Apesar de ter natureza alimentar, a verba dos honorários de sucumbência não se enquadra nas exceções previstas pela lei para autorizar a penhora do salário do devedor. A conclusão é da Corte Especial do Superior Tribunal de Justiça, que fixou tese sob o rito dos recursos repetitivos, em julgamento encerrado no dia 5 de junho. Os honorários de sucumbência são aqueles que são devidos aos advogados da parte vencedora de um processo, e devem ser pagos pela parte perdedora.

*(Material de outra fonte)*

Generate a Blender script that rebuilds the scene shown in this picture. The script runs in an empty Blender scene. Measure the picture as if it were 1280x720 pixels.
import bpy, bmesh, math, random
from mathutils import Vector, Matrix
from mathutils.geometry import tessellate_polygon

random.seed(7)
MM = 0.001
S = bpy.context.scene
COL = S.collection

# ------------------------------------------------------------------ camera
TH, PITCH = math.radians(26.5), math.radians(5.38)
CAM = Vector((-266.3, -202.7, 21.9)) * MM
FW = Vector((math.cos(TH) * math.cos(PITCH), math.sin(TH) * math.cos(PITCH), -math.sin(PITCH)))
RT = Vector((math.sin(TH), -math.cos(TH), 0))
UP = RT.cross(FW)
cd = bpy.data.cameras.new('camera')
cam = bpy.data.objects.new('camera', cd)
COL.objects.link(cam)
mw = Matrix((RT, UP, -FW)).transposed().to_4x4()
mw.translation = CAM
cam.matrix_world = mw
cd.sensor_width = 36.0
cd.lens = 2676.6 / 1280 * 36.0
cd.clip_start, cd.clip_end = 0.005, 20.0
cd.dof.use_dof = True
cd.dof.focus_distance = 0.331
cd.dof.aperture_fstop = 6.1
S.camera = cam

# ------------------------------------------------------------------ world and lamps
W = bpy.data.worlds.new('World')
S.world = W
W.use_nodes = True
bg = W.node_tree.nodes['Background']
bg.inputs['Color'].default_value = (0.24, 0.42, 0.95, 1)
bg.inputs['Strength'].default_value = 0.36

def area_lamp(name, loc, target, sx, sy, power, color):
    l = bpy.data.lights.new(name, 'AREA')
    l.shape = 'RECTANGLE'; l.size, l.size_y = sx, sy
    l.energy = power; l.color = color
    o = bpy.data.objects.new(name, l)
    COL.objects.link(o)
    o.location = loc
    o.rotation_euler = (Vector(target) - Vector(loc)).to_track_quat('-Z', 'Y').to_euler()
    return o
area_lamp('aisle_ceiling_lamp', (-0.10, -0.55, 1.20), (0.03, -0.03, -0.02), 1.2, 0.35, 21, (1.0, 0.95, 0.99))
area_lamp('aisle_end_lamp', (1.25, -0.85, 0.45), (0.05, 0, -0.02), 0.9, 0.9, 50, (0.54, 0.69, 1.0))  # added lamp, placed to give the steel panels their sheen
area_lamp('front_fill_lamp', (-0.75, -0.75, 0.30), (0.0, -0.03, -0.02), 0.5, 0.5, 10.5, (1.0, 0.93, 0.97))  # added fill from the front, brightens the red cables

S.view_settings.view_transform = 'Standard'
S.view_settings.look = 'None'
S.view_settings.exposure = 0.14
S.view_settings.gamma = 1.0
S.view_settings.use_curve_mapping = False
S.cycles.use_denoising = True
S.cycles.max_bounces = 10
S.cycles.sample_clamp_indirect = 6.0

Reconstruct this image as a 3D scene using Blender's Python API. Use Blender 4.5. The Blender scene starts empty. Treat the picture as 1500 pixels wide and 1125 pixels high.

O resultado confirma a posição do colegiado firmada em 2020, e inviabiliza a possibilidade automática de penhorar o salário de alguém para pagamento de honorários, mas não a impede totalmente. Isso porque o próprio STJ e o restante do Judiciário têm admitido a penhora de salários para pagamento de dívidas não alimentares, desde que o percentual penhorado não comprometa a subsistência do devedor. A tese aprovada foi a proposta pelo relator, ministro Ricardo Villas Bôas Cueva. Votaram com o relator e formaram a maioria os ministros João Otávio de Noronha, Nancy Andrighi, Herman Benjamin, Herman Benjamin, Og Fernandes, Benedito Gonçalves e Isabel Gallotti.
Não pode penhorar – A penhora de salários para pagamento de dívidas não é permitida, conforme o artigo 833, IV, do Código de Processo Civil. No entanto, há exceções. O § 2º diz que a penhora pode ocorrer em duas situações: para pagamento de prestação alimentícia, independentemente de sua origem, ou se o devedor receber mensalmente mais de 50 salários mínimos. Conforme a jurisprudência do próprio STJ e do Supremo Tribunal Federal, os honorários advocatícios se enquadram como verba alimentar. Segundo o relator, ministro Villas Bôas Cueva, isso não os equipara à prestação de alimentos. Uma verba tem natureza alimentar quando se destina à subsistência de quem a recebe e de sua família. Mas só é prestação alimentícia quando é devida por quem tem a obrigação de prestar alimentos.
Despir um santo para vestir outro – Ao acompanhar o relator, o ministro João Otávio de Noronha destacou que a exceção prevista no § 2º do artigo 833 do CPC visa a proteger aquele que está em situação vulnerável, cuja dependência do salário é maior do que aquele que recebe verba de natureza alimentar. “Permitir, como regra, a penhora do salário de um trabalhador para pagar os honorários de outro equivaleria, como diz o ditado, a despir um santo para vestir outro. Creio não ser esse propósito do legislador”, afirmou. Em aditamento ao voto, o ministro Villas Bôas Cueva destacou que admitir a penhora para a classe dos advogados obrigaria o Judiciário a estender a exceção aos demais profissionais liberais. “Deve ser também sopesado que essa prerrogativa, a depender da escassez financeira do devedor, dificultará o recebimento do crédito devido ao próprio cliente que foi representado em juízo”, acrescentou. Ambos afirmaram que, no mais das vezes, os honorários sequer são devidos aos próprios profissionais, mas sim aos escritórios, havendo posteriormente um rateio. O ministro Herman Benjamin seguiu a mesma linha em tom de crítica. “O Brasil é o único país em que os maiores escritórios de advocacia do planeta têm seus honorários qualificados como prestação alimentícia”, disse.
Divergência – Abriu a divergência e ficou vencido o ministro Humberto Martins, acompanhado dos ministros Raul Araújo, Luis Felipe Salomão, Mauro Campbell e Antonio Carlos Ferreira. Para eles, a penhora de salário para pagamento de honorários pode ser justificada com base no artigo 833, parágrafo 2º do CPC. Isso porque o termo “prestação alimentícia” não se restringe aos alimentos decorrentes de vínculo familiar e pode, também, abarcar os honorários advocatícios.